There is also a strategic dimension. If China shows that nuclear‑driven industrial clusters work economically, it gains an export template. Countries with big chemical or refining sectors — in the Middle East, Asia or even parts of Europe — may look at similar integrated nuclear‑industrial parks. That could turn designs like Hualong One and future HTGRs into geopolitical tools as much as energy technologies.
Key concepts worth unpacking
What “third‑generation” and “fourth‑generation” really mean
The industry often talks about “generations” of reactors, which can sound like marketing jargon. In practice, the labels signal broad design philosophies.
- Generation 3 PWR (like Hualong One): Builds on classic light‑water reactors but with stronger safety systems, extra backup cooling, improved containment and standardised designs to cut costs and delays.
- Generation 4 HTGR: Uses helium instead of water as coolant, ceramic “pebble” fuel that tolerates very high temperatures, and core designs intended to be more resilient in accident scenarios. The high outlet temperatures make them attractive for hydrogen production, advanced industrial heat and, potentially, synthetic fuels.
Xuwei places both technologies on the same site and hooks them into a common heat‑use system, a configuration that could shape how future industrial zones are planned.

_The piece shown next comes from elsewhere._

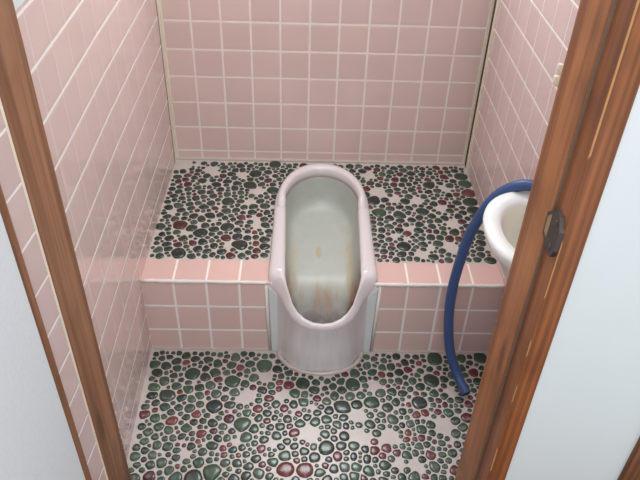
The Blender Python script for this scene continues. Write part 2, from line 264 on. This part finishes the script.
# ------------------------------------------------------------------ pebble mosaic
def pack(seeds, voids, inside, bounds, rng):
    st = []; cell = .5; grid = {}
    def near(x,y,R):
        g = int(R/cell)+1; cx,cy = int(math.floor(x/cell)),int(math.floor(y/cell))
        for i in range(cx-g,cx+g+1):
            for j in range(cy-g,cy+g+1):
                for k in grid.get((i,j),()): yield k
    def add(x,y,r,c):
        grid.setdefault((int(math.floor(x/cell)),int(math.floor(y/cell))),[]).append(len(st)); st.append((x,y,r,c))
    for x,y,r,c in seeds:
        if inside(x,y,r*.6) and all(math.hypot(x-st[k][0],y-st[k][1]) > (r+st[k][2])*.72 for k in near(x,y,.8)): add(x,y,r,c)
    x0,x1,y0,y1 = bounds
    A = (x1-x0)*(y1-y0)
    for r0,dens in ((.14,12),(.115,40),(.095,80),(.075,140),(.058,160)):
        for _ in range(int(A*dens)):
            x = rng.uniform(x0,x1); y = rng.uniform(y0,y1); r = r0*rng.uniform(.9,1.12)
            if not inside(x,y,r): continue
            if any(math.hypot(x-a,y-b) < w+r*.75 for a,b,w in voids): continue
            if any(math.hypot(x-st[k][0],y-st[k][1]) < r+st[k][2]+.012 for k in near(x,y,.8)): continue
            q = rng.random(); add(x,y,r,'r' if q < .08 else ('g' if q < .5 else 'd'))
    return st, near
def clip(poly, nx, ny, d):
    out = []
    for i in range(len(poly)):
        a = poly[i]; b = poly[(i+1)%len(poly)]
        da = a[0]*nx+a[1]*ny-d; db = b[0]*nx+b[1]*ny-d
        if da <= 0: out.append(a)
        if (da < 0) != (db < 0) and da != db:
            t = da/(da-db); out.append((a[0]+(b[0]-a[0])*t, a[1]+(b[1]-a[1])*t))
    return out
def resample(poly, n):
    L = [0]
    for i in range(len(poly)):
        a,b = poly[i],poly[(i+1)%len(poly)]; L.append(L[-1]+math.hypot(b[0]-a[0],b[1]-a[1]))
    out = []; k = 0
    for i in range(n):
        d = L[-1]*i/n
        while L[k+1] < d: k += 1
        a,b = poly[k],poly[(k+1)%len(poly)]; t = (d-L[k])/max(1e-9,L[k+1]-L[k])
        out.append((a[0]+(b[0]-a[0])*t, a[1]+(b[1]-a[1])*t))
    return out
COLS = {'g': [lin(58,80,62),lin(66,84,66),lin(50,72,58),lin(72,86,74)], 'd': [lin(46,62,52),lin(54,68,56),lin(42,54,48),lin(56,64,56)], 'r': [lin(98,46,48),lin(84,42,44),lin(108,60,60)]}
def mosaic(name, base_mb, st, near, z, inside, rng, shade=1.):
    me_v = []; me_f = []; cols = []
    for i,(x,y,r,c) in enumerate(st):
        grow = r*1.28; n = 14; rot = rng.random()*6; el = rng.uniform(.9,1.1); ea = rng.random()*3.14
        poly = []
        for k in range(n):
            a = 2*math.pi*k/n+rot; rr = grow*(1+(el-1)*math.cos(2*(a-ea)))*rng.uniform(.97,1.03)
            poly.append((rr*math.cos(a), rr*math.sin(a)))
        gap = .016
        for k in near(x,y,1.1):
            if k == i: continue
            ox,oy,orr,_ = st[k]; dx,dy = ox-x,oy-y; d = math.hypot(dx,dy)
            if d > grow+orr*1.28+.1: continue
            t = (d*d+r*r-orr*orr)/(2*d)-gap
            t = max(t, r*.35)
            poly = clip(poly, dx/d, dy/d, t)
        if len(poly) < 3: continue
        for _ in range(2):                                  # round the corners
            q = []
            for k in range(len(poly)):
                a,b = poly[k],poly[(k+1)%len(poly)]
                q += [(a[0]*.72+b[0]*.28,a[1]*.72+b[1]*.28),(a[0]*.28+b[0]*.72,a[1]*.28+b[1]*.72)]
            poly = q
        poly = resample(poly, 14 if r > .12 else 9)
        m = len(poly); cx = sum(p[0] for p in poly)/m; cy = sum(p[1] for p in poly)/m
        hgt = .02+.03*min(r,.25)/.25; o = len(me_v)
        for s,zz in ((1.,-.01),(.97,.45),(.86,.8),(.55,.97)):
            for px,py in poly: me_v.append(((x+cx+(px-cx)*s)*T,(y+cy+(py-cy)*s)*T,(z+hgt*zz)*T))
        me_v.append(((x+cx)*T,(y+cy)*T,(z+hgt)*T))
        for k in range(3):
            for j in range(m): me_f.append((o+k*m+j,o+k*m+(j+1)%m,o+(k+1)*m+(j+1)%m,o+(k+1)*m+j))
        for j in range(m): me_f.append((o+3*m+j,o+3*m+(j+1)%m,o+4*m))
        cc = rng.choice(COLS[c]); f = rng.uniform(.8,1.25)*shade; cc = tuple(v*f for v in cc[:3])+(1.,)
        cols += [cc]*(4*m+1)
    nb = len(base_mb.v)
    vs = base_mb.v + me_v; fs = base_mb.f + [tuple(i+nb for i in f) for f in me_f]
    me = bpy.data.meshes.new(name); me.from_pydata(vs,[],fs); me.update()
    me.materials.append(M['grout']); me.materials.append(M['stone'])
    me.polygons.foreach_set('material_index',[0]*len(base_mb.f)+[1]*len(me_f))
    me.polygons.foreach_set('use_smooth',[False]*len(base_mb.f)+[True]*len(me_f))
    at = me.attributes.new('stone','FLOAT_COLOR','POINT')
    flat = [x for c in [(.5,.5,.5,1.)]*nb+cols for x in c]; at.data.foreach_set('color', flat)
    o = bpy.data.objects.new(name, me); col.objects.link(o); return struct(o)

def wl(y):                                   # left wall leans a little outwards towards the door
    return XL if y > 0 else XL - .018*y
def in_low(x,y,r):
    if x < wl(y)+.11+r*.6 or x > XR-.06-r or y > -.12-r or y < -4.85: return False
    return ((x-5.55)/(1.42+r))**2+(y/(1.10+r))**2 > 1
def in_up(x,y,r):
    if x < XL+.03+r or x > XR-.1-r or y < 1.06+r or y > D-.2-r: return False
    hw = 1.74+r - .04*y
    if y < 4.0: return abs(x-5.55) > hw
    return ((x-5.55)/hw)**2+((y-4.0)/(2.72+r))**2 > 1
fl = MB(); fl.box(-.3,XR+.3,-5.2,.1,-1.,0)
st,nr = pack(LOW_STONES, LOW_VOIDS, in_low, (0,XR,-4.9,0), rnd); mosaic('floor', fl, st, nr, 0, in_low, rnd)
fu = MB()
def hole(y):
    if y < 4.0: return 1.5
    return 1.5*math.sqrt(max(0,1-((y-4.0)/2.2)**2))
for k in range(40):
    ya = lerp(1.02,D,k/40); yb = lerp(1.02,D,(k+1)/40); a,b = hole(ya),hole(yb)
    for q in ([(XL,ya,H),(5.55-a,ya,H),(5.55-b,yb,H),(XL,yb,H)],[(5.55+a,ya,H),(XR,ya,H),(XR,yb,H),(5.55+b,yb,H)]): fu.quad(*q)
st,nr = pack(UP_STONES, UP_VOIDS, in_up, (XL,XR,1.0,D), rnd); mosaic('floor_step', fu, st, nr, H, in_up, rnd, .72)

# ------------------------------------------------------------------ room shell
DADO = 12.7
TXL, TXR = 3.86, 7.13                          # the toilet breaks the step between these
m = MB()                                       # front of the step: riser and tiled nosing
m.quad((XL,0,0),(TXL+.3,0,0),(TXL+.3,0,H),(XL,0,H),0); m.quad((TXR-.3,0,0),(XR,0,0),(XR,0,H),(TXR-.3,0,H),1)
m.quad((XL,0,H),(TXL+.3,0,H),(TXL+.3,1.02,H),(XL,1.02,H),2); m.quad((TXR-.3,0,H),(XR,0,H),(XR,1.02,H),(TXR-.3,1.02,H),3)
struct(m.build('wall_step',[M['riser_l'],M['riser_r'],M['tread_l'],M['tread_r']]))
def nosing(a,b): 
    pts = [(lerp(a,b,i/24), -.005+rnd.uniform(-.006,.006), H+rnd.uniform(-.008,.008)) for i in range(25)]
    q = MB(); q.tube(pts,[.06*rnd.uniform(.8,1.15) for _ in pts],8); return q
struct(nosing(XL+.04,TXL).build('trim_1',M['whitegrout'],smooth=True)); struct(nosing(TXR,XR-.04).build('trim_2',M['whitegrout'],smooth=True))

# back wall with a high window
WX0,WX1,WZ0,WZ1 = 2.4,8.8,13.8,20.6
m = MB()
m.box(XL-.6,XR+.6,D,D+1,0,DADO,0)
for x0,x1,z0,z1 in ((XL-.6,WX0,DADO,TOP),(WX1,XR+.6,DADO,TOP),(WX0,WX1,DADO,WZ0),(WX0,WX1,WZ1,TOP)): m.box(x0,x1,D,D+1,z0,z1,1)
struct(m.build('wall_back',[M['back'],M['plaster']]))
w = empty('window_1',((WX0+WX1)/2,D+.5,WZ0)); struct(w)
m = MB()
for x0,x1,z0,z1 in ((WX0,WX0+.4,WZ0,WZ1),(WX1-.4,WX1,WZ0,WZ1),(WX0+.4,WX1-.4,WZ0,WZ0+.4),(WX0+.4,WX1-.4,WZ1-.4,WZ1),(5.45,5.75,WZ0+.4,WZ1-.4)): m.box(x0,x1,D+.1,D+.7,z0,z1)
m.build('window_frame',M['wood_l'],w,bevel=.03)
# left wall (tiles to shoulder height, plaster above)
m = MB()
def lwall(m,ya,xa,yb,xb,mi):
    m.prism([(xa,ya),(xb,yb),(xb-.7,yb),(xa-.7,ya)],-.2,DADO,mi); m.prism([(xa,ya),(xb,yb),(xb-.7,yb),(xa-.7,ya)],DADO,TOP,1)
lwall(m,D,XL,0,XL,0); lwall(m,0,XL,-4.82,wl(-4.82),0)
struct(m.build('wall_left',[M['left'],M['plaster']]))
m = MB(); m.box(XR,XR+.7,-5.2,D,-.2,DADO,0); m.box(XR,XR+.7,-5.2,D,DADO,TOP,1)
struct(m.build('wall_right',[M['right'],M['plaster']]))
m = MB(); m.box(-.7,XR+.7,-6.6,D+1,TOP,TOP+.6); struct(m.build('ceiling',M['ceil']))
# corner strips: pale caulk with a dark seam
def strip(name, parts):
    t = MB()
    for i,(x0,x1,y0,y1,mi) in enumerate(parts): t.box(x0,x1,y0,y1,H,DADO,mi)
    return struct(t.build(name,[M['caulk'],M['darkgap']]))
strip('trim_3',[(XL,XL+.09,D-.06,D+.1,0),(XL-.05,XL+.01,D-.40,D-.37,1),(XL-.05,XL+.035,D-.34,D-.08,0)])
strip('trim_4',[(XR-.12,XR,D-.05,D+.1,0),(XR-.02,XR+.05,D-.40,D-.06,1),(XR-.05,XR+.05,D-.60,D-.41,0)])
# mortar fillet along the left foot of the lower floor
m = MB()
m.add([(wl(-.0)-.02,-.03,.07),(wl(-.0)+.1,-.03,.0),(wl(-5)+.1,-5.,0.),(wl(-5)-.02,-5.,.07)],[(0,1,2,3)])
m.box(XL-.1,TXL,-.07,.02,-.05,.05); m.box(TXR,XR+.1,-.07,.02,-.05,.05)
struct(m.build('trim_5',M['grout']))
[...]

What large‑scale nuclear heat could enable next
If the Xuwei model proves reliable and financially viable, similar plants could anchor new “low‑carbon industrial parks”. Think chemical complexes where nuclear steam feeds crackers, refineries, hydrogen electrolysers and CO₂ capture units in one integrated loop.
In a more advanced scenario, high‑temperature reactors could supply both heat and electricity for producing green hydrogen, synthetic aviation fuels or e‑methanol, turning nuclear energy into a backbone for cleaner heavy transport and shipping as well as industry. The Xuwei project is not there yet, but it lays an early brick in that direction.